Qui i progetti hanno mostrato una scarsissima incidenza nel raggiungere cambiamenti che andassero contro gli interessi delle élite a capo del Paese beneficiario (nel caso afghano, dei signori della guerra locali).
Poiché perseverare diabolicum, la questione da porsi è semmai perché i donatori abbiano continuato imperterriti a ricorrere all’outsorcing privato nella realizzazione degli aiuti, anche quando si è trattato di formare un esercito stabile (e non semplici unità paramilitari di mercenari).
In parte ciò è stato dovuto all’impossibilità dei donatori di seguire la realizzazione diretta di decine (quando non centinaia) di iniziative da loro finanziate.
Ma vi sono stati motivi più “oscuri” – di cui ovviamente si è parlato poco – che sono andati dalla necessità dei donatori di mantenere un controllo sugli aiuti (un progetto realizzato da privati è molto più indirizzabile); al convogliare verso ambienti amici la gestione di ampie risorse (la media dei budget dei progetti nel settore militare è stata altissima).
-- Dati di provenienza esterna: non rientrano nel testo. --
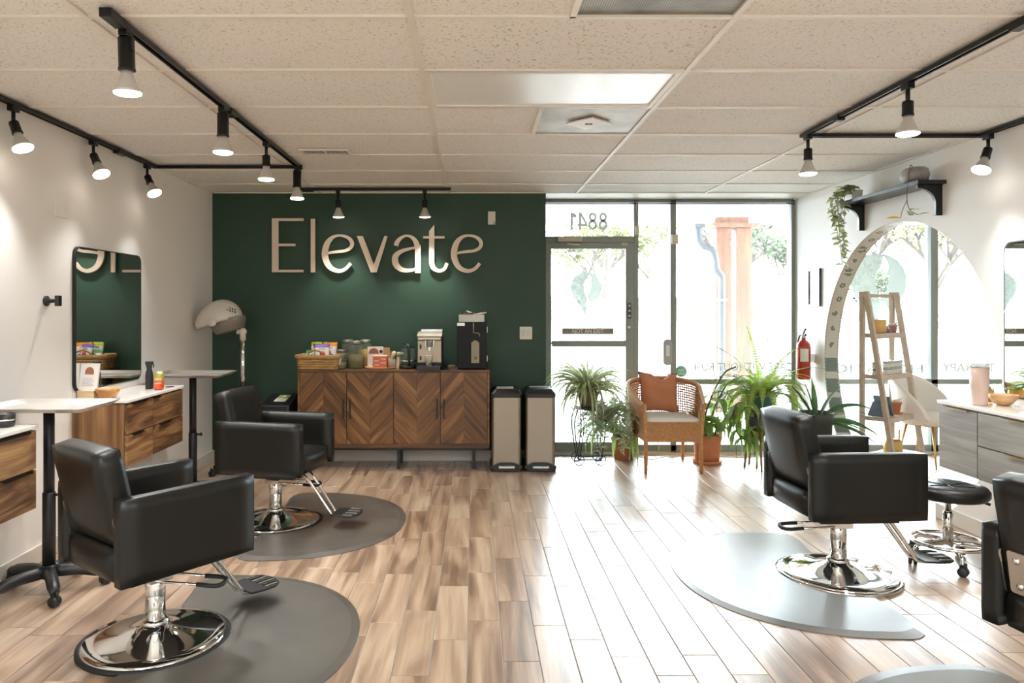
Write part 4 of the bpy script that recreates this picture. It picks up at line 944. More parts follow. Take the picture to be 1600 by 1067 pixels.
def perf_mat(name, c, c2, sc):
    m, nt, b = newmat(name); tc = nd(nt, 'ShaderNodeTexCoord'); mp = nd(nt, 'ShaderNodeMapping'); mp.inputs['Scale'].default_value = (sc, sc, 0); nt.links.new(tc.outputs['Object'], mp.inputs[0])
    v = nd(nt, 'ShaderNodeTexVoronoi'); v.inputs['Scale'].default_value = 1; v.inputs['Randomness'].default_value = 0; nt.links.new(mp.outputs[0], v.inputs['Vector'])
    n = nd(nt, 'ShaderNodeTexNoise'); n.inputs['Scale'].default_value = 4; n.inputs['Detail'].default_value = 4; nt.links.new(tc.outputs['Object'], n.inputs['Vector'])
    r1 = ramp(nt, v.outputs['Distance'], [(.22, c2), (.32, 'FFFFFF')]); r2 = ramp(nt, n.outputs[0], [(.3, c2), (.62, c)])
    mx = nd(nt, 'ShaderNodeMix', data_type='RGBA', blend_type='MULTIPLY'); mx.inputs[0].default_value = 1; nt.links.new(r1, mx.inputs[6]); nt.links.new(r2, mx.inputs[7]); nt.links.new(mx.outputs[2], b.inputs['Base Color'])
    b.inputs['Roughness'].default_value = .5; b.inputs['Metallic'].default_value = .2; return m
PERF = perf_mat('perforated_grille', 'A8A296', '5E584E', 110); PERF2 = perf_mat('dusty_perforated_diffuser', 'D5D0C6', '9A9488', 120)
df = thing('air_diffuser', 'square perforated air diffuser with white diamond plate in the ceiling', 'air diffuser', (.374+.3048, 3.9292+.3048, ZC))
MB().b(-.293, .293, -.293, .293, .004, .012).build('perforated_face', PERF2, df)
dp = MB().prism([(-.135, 0), (0, -.135), (.135, 0), (0, .135)], -.012, -.004, XY).build('diamond_plate', GRID, df)
mk = M('dark_red_marker', '4A2420', .6)
MB().box((0, 0, -.0128), (.05, .012, .0012), (0, 0, .6)).build('painted_cross', mk, dp); MB().box((0, 0, -.0128), (.05, .01, .0012), (0, 0, -.75)).build('painted_cross', mk, dp)
rg_ = thing('return_grille', 'grey perforated return air grille at the top edge of ceiling', 'air grille', (.374+.3048, 2.1004+.3048, ZC))
MB().b(-.293, .293, -.293, .293, .006, .014).build('perforated_face', PERF, rg_)
sv = thing('ceiling_vent', 'small slotted metal vent in the ceiling above the green wall', 'air vent', (-1.03, 5.02, ZC))
m = MB(); m.b(-.17, .17, -.075, -.06, -.012, 0).b(-.17, .17, .06, .075, -.012, 0).b(-.17, -.155, -.06, .06, -.012, 0).b(.155, .17, -.06, .06, -.012, 0).b(-.006, .006, -.06, .06, -.012, 0); m.build('frame', GRID, sv)
MB().b(-.155, .155, -.06, .06, -.003, -.001).build('dark_duct', M('duct_dark', '3A3733', .8), sv)
for k in range(20): MB().box((-.145+.0153*k, 0, -.009), (.004, .12, .005), (0, .5, 0)).build('louvre', GRID, sv)
# ---------------------------------------------------------------- lighting tracks
TRK = M('black_track', '141414', .4, .3)
ZK = ZC-.006
def track(pieces, label, feeds=()):
    x0, y0 = pieces[0][0]
    t = thing('lighting_track', label, 'light track', (x0, y0, ZK))
    for (a, b_) in pieces:
        dx, dy = b_[0]-a[0], b_[1]-a[1]; L_ = sqrt(dx*dx+dy*dy); an = atan2(dy, dx)
        r = MB(); r.b(-.017, L_+.017, -.0175, .0175, -.006, 0).b(-.017, L_+.017, -.0175, -.009, -.021, -.006).b(-.017, L_+.017, .009, .0175, -.021, -.006)
        r.build('rail', TRK, t, loc=(a[0]-x0, a[1]-y0, 0), rot=(0, 0, an))
    for (x, y, an, l) in feeds: MB().b(-l/2, l/2, -.022, .022, -.034, .0).build('connector', TRK, t, loc=(x-x0, y-y0, 0), rot=(0, 0, an), bevel=.003)
    return t
TAX, TEX = -1.33, 2.062
track([((TAX, 2.62), (TAX, 5.50)), ((TAX, 5.50), (XL+.055, 5.50)), ((XL+.055, 5.50), (XL+.055, 1.5))], 'black U-shaped light track over the left styling stations', ((TAX, 2.66, pi/2, .12), (TAX, 3.95, pi/2, .1), (XL+.055, 4.95, pi/2, .12), (TAX, 5.48, 0, .06)))
track([((-1.55, 6.53), (-.22, 6.53))], 'short black light track parallel to the green wall above the sign', ((-1.50, 6.53, 0, .1),))
track([((TEX, 1.6), (TEX, 4.50)), ((TEX, 4.50), (XR-.055, 4.50)), ((XR-.055, 4.50), (XR-.055, 1.5))], 'black U-shaped light track over the right styling stations', ((TEX, 2.70, pi/2, .1), (TEX, 4.06, pi/2, .05)))
BULB = M('lit_bulb_lens', 'FFF3E2', .3, emit=9); REFL = M('frosted_reflector', 'C9C6C0', .3, .3)
def head(x, y, d, kind, label, watts=1.0, spread=105):
    """track head: anchor on the rail, lamp pointing along d"""
    t = thing('track_spotlight', label, 'spotlight', (x, y, ZK-.021), 0, 'track spotlights')
    MB().b(-.017, .017, -.03, .03, -.03, .0).build('track_adapter', TRK, t, bevel=.003)
    d = Vector(d).normalized()
    if kind == 'long': o = Vector((0, 0, -.03)); ls, rs = .125, .030
    else:
        o = Vector((0, 0, -.085)); ls, rs = .07, .025
        MB().tube([(0, 0, -.028), (0, 0, -.092)], .010, 10).build('stem', TRK, t)
    q = d.to_track_quat('-Z', 'Y').to_euler()
    s = MB().lathe([(0, .004), (rs*.9, 0), (rs, -.006), (rs, -ls+.012), (rs*1.08, -ls+.008), (rs*1.08, -ls), (0, -ls)], n=20).build('socket', TRK, t, loc=o, rot=q)
    if kind == 'long': MB().tube(bez([(.012, -.03, -.02), (.035, -.028, -.035), (.032, -.02, -.07), (.028, -.005, -.08)], 5), .0035, 5).build('loop_wire', TRK, t)
    p = o+d*(ls); bl = .092
    MB().lathe([(.021, .0), (.022, -.014), (.030, -.035), (.046, -.070), (.051, -.082)], n=24).build('reflector', REFL, t, loc=p, rot=q)
    MB().lathe([(.051, -.082), (.050, -.088), (.04, -.0925), (.02, -.095), (0, -.0955)], n=24).build('lens', BULB, t, loc=p, rot=q)
    li = bpy.data.lights.new('bulb_light', 'SPOT'); li.energy = BULB_W*watts; li.color = (1, .98, .95); li.spot_size = radians(spread); li.spot_blend = .7; li.shadow_soft_size = .045
    lo = bpy.data.objects.new('bulb_light', li); COL.objects.link(lo); lo.parent = t; lo.location = p+d*.105; lo.rotation_euler = q
    return t
dn = (0, 0, -1)
head(TAX, 2.76, (.0, .06, -1), 'long', 'nearest spotlight on the inner left track, with long black socket')
head(TAX, 3.83, dn, 'long', 'second spotlight along the inner left track, with long black socket')
head(TAX, 4.63, dn, 'stem', 'third spotlight along the inner left track, on a thin stem')
head(TAX, 5.44, dn, 'long', 'farthest spotlight of the inner left track at its corner')
head(XL+.055, 3.80, (.42, -.1, -1), 'stem', 'spotlight over left wall cropped at left edge, only its bulb visible')
head(XL+.055, 4.60, (.52, -.25, -1), 'stem', 'tilted spotlight on the left wall track above the black hook')
head(XL+.055, 5.36, (.52, -.25, -1), 'stem', 'tilted spotlight on the left wall track nearest its corner')
head(-1.225, 6.53, (0, .16, -1), 'stem', 'spotlight on the short track above the letters l and e', .65, 80)
head(-.44, 6.53, (0, .16, -1), 'stem', 'spotlight on the short track above the letter t', 1.0, 80)
head(TEX, 3.42, dn, 'stem', 'spotlight halfway along the inner right track')
head(TEX, 4.44, dn, 'stem', 'spotlight at the far corner of the inner right track')
head(XR-.055, 4.43, (-.45, -.2, -1), 'stem', 'tilted spotlight over the shelf on the right wall')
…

Nonostante questo, le narrative predominanti sul tema hanno continuato a ispirarsi a un idealismo dietro il quale si è consolidata un’assenza di trasparenza sugli aspetti finanziari e logistici dei progetti.
Dove la comunicazione pubblica sul “prima” (il bisogno che l’aiuto sarebbe andato a coprire) è sempre stata di gran lunga superiore a quella sul “dopo” (ovvero su come si sono spese nel dettaglio le risorse).
Nonostante i ripetuti disastri, continua a persistere una retorica dell’aiuto depoliticizzato che finisce con il parlare di valori morali e non di interessi e finalità politiche (anche quando nobili) perseguiti dal donatore.
Il che va esattamente nella direzione opposta alla lezione di vita e professionale lasciataci dal compianto Gino Strada, convinto che la necessaria neutralità dell’operatore di aiuto dovesse andare di pari passo con un chiaro messaggio politico del suo intervento (nel suo caso, a sostegno di un pacifismo tutt’altro che astratto).
È triste che in 20 anni di aiuti all’Afghanistan, gli unici nel campo occidentale a trarne un bilancio in positivo non siano i donatori. Ma i soggetti privati che ne hanno curato la realizzazione.